Since “It was all Brexit’s fault” as an explanation for why Labour got decimated in a general election last month didn’t work as well as intended, the Left have cottoned onto a new one. Labour’s been losing voters for ages, apparently, decades even; it’s just that Jeremy was in the wrong place at the wrong time. Could have happened to any Labour leader. During the Blair years, Labour lost touch with its base and it just took a while for that to filter through enough to lose those seats in the north and the Midlands. This, like the Brexit blame game, is almost pure horse poo. I’ll explain why so that you are armed and ready next time a Bastani wannabe assaults you with this thesis.
Yes, Blair and his premiership alienated a lot of voters during its duration. This is what happens to all governments. In order to stay in power, a party usually has to adapt along the way – look at the way Johnson has shifted his appeal to working class voters in the Midlands and the north as a good, very recent example of this. With the right leader, Labour could have done this at the start of the decade. Unfortunately, Ed Miliband took them off on a tangent that had no purchase: leftist sounding rhetoric backed up with Blair-lite policies. It was basically the worst of both worlds. To make things worse, he was a personally unappealing leader.
Politics is moving all the time. The ground beneath you shifts; Labour, like any party, had to adjust, just as the Tories have done during the decade just ended. Subsequent Labour leaders have not been able to win over significant chunks of the electorate who did not vote Labour during the late 90s and 2000s, all while they have lost loads of voters who did vote for them during that period. While there is huge complexity if you want to start to correct this problem, it can be stated that simply.
Coming back to Boris Johnson briefly: he has managed to get a large segment of the electorate who have never voted Tory before to do so. Yes, it may be difficult for the Tories to hang onto them. Yet even if he doesn’t manage to do so, that will not make getting them to vote Tory in 2019 a mistake. Every general election win is important if you care about what happens to the country – just as every loss is significant, mostly for immediate rather than historical reasons.
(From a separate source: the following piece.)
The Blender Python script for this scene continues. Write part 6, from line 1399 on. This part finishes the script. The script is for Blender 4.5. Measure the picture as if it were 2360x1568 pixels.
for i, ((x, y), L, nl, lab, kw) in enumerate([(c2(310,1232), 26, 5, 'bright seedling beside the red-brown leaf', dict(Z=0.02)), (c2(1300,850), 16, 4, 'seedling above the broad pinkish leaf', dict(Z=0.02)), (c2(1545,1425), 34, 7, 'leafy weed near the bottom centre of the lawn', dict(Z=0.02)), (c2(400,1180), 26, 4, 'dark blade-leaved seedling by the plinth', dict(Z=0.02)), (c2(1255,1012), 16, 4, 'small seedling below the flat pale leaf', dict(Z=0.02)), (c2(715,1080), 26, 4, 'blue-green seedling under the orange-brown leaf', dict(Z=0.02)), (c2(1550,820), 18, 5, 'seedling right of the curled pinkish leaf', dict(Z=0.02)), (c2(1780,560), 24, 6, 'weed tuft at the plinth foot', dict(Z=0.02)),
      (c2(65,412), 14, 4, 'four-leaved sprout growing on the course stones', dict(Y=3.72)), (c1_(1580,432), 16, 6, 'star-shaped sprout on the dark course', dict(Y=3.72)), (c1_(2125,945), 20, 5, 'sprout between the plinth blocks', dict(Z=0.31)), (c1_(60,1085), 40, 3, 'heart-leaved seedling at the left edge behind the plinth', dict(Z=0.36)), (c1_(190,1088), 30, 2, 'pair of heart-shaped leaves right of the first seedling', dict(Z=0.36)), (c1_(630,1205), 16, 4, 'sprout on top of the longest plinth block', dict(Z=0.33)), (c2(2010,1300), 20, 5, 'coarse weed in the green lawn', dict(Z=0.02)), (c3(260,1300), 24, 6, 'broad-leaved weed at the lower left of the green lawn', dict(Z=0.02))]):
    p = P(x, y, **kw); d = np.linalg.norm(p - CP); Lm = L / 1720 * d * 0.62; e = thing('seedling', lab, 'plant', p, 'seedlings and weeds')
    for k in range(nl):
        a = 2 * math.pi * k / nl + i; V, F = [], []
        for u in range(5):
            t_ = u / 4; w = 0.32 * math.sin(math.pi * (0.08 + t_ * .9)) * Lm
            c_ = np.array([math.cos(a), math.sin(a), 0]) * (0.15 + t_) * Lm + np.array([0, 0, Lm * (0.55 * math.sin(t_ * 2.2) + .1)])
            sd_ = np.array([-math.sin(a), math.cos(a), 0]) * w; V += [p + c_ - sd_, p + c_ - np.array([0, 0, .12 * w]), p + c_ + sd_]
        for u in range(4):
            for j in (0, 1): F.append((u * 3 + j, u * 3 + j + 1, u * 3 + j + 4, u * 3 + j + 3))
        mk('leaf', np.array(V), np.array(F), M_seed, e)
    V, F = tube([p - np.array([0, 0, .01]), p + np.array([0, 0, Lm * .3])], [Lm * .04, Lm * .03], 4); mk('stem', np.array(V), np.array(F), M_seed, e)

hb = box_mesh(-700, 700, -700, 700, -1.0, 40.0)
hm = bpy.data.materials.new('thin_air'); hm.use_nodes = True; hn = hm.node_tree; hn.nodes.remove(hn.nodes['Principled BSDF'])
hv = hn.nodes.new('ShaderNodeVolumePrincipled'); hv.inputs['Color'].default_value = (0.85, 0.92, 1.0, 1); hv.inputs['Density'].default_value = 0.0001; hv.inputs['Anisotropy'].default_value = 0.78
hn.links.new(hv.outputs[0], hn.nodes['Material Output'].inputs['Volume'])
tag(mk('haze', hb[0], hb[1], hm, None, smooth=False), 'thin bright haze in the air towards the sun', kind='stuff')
Just as Blair winning three times in a row was really important for Labour, the centre-left and yes, the Left, even if everything he did they did not agree with.
Again, Blair may have alienated a lot of voters in the north and the Midlands but it is important to note that those areas never went Tory under his watch. They didn’t even go Tory under Brown or Miliband. They went Tory under Corbyn. And when asked why they did so, a huge chunk of the voters in question specifically said it was because of Corbyn’s leadership. I think we have found the smoking gun here, folks.
To summarise: governments alienate voters just by dint of being in power. Yet as the Tories have shown over the last decade, you can shift your appeal, even while in government. It is much easier to do so in opposition – although you wouldn’t have guessed that from Labour’s performance over the past ten years. Yes, in some ways, the 2019 general election defeat is not all Corbyn’s fault – Ed Miliband deserves some of the blame here for laying the groundwork for this defeat. But it is still mostly Corbyn’s fault for reasons that are obvious – the electorate have literally said that this is the case. Anyone who thinks Labour does not need a major change is either kidding themselves or actually wants to deepen Tory hegemony.
Question
Is jo swinson worse than corbyn
Answers that Nick
If you dare
No.
Beg to differ nick
Calls for suicidal election based on hubris and loses her seat
Corbyn is still employed
Starmer will rectify labour
She has made the liberals a laughing stock
Well, I don’t think either had a fantastic campaign, but under Jo Swinson the Lib Dems gained vote share despite the electoral system strongly disadvantaging them, whereas Corbyn… didn’t.
The ‘Labour has been haemorrhaging support since 1997’ argument is particularly stupid when you consider what a high water mark that result was in British political history. It’s a bit like saying Bryan Adams has been haemorrhaging record sales since Everything I Do I Do it For You.